Pendeen, St. John the Baptist

Towards the end of March 2019 I headed down to the far west, to the Penwith Peninsula beyond St. Ives, to visit my next church as I work my way alphabetically through Pevsner. This church is something of a surprise in more ways than one. You tend to expect the church to be the focal point of a village. And you expect Cornish Anglican churches to be of the 12th to 16th centuries. Not so here; St. John Baptist dates from 1851 and was the brainchild of Rev. Robert Aitken, who designed it and enlisted the aid of his parishioners to build it, the previous wooden church having burned down. Because the village was already built up there was no room for the church at its centre so a new road was built heading towards Trewellard Common and the church was built at its end, Aitken's vicarage next to it.
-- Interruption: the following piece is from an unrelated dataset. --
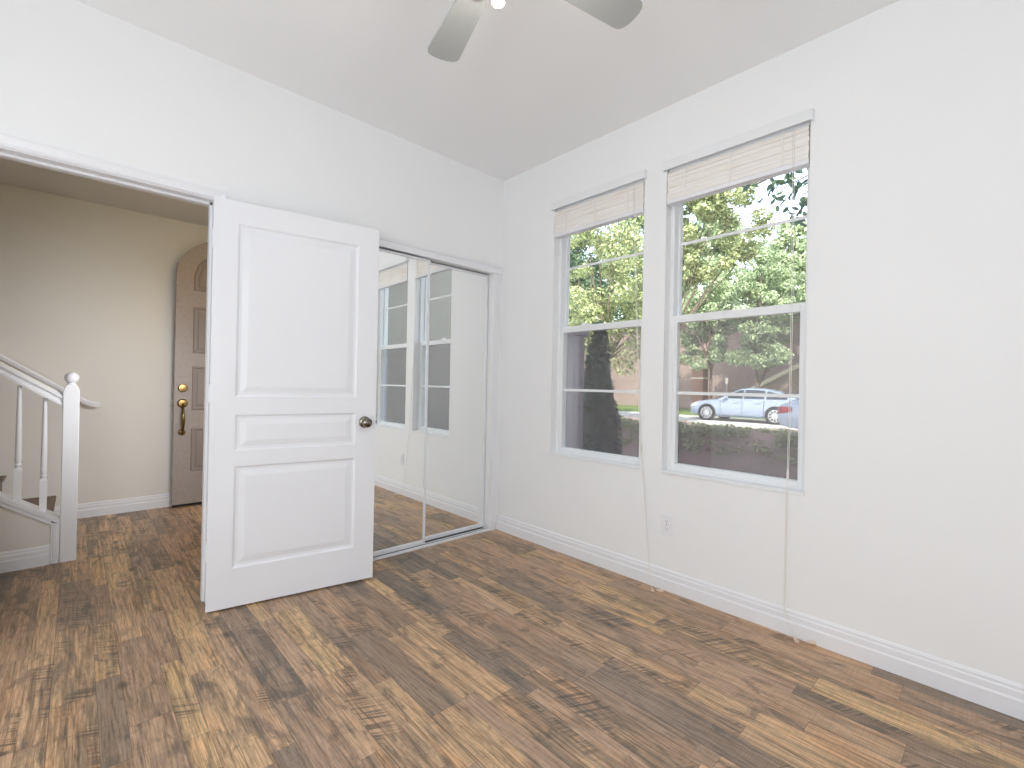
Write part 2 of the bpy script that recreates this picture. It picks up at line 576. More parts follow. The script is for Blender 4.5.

The church wall is highly unusual and was likened by Betjeman to a "Toy Fort". There is an extensive graveyard at the far left corner of which is a small but distinct Cornish Cross. The church is in a cruciform plan with the crenellated tower on its northwest side. The exterior is in the Early English style with tall lancet windows and a steeply pitched roof. The interior has an airy and lofty feel. The chancel arch is narrow and pointed and leads to a chancel with tall lancet windows, some of their stained glass inset with original Flemish roundels. The tall pointed theme is continued in the organ housing. Pews are essentially simple with no traditional carved bench ends though the litany desk is a little more elaborate as is the traditional looking carved pulpit. There is some attractive and colourful tiling in the chancel and some nicely worked altar kneelers. Most unusually the altar rail posts are of serpentine from the Lizard Peninsula. By no means an exceptional church but, nonetheless, a pleasant place to visit with ample parking.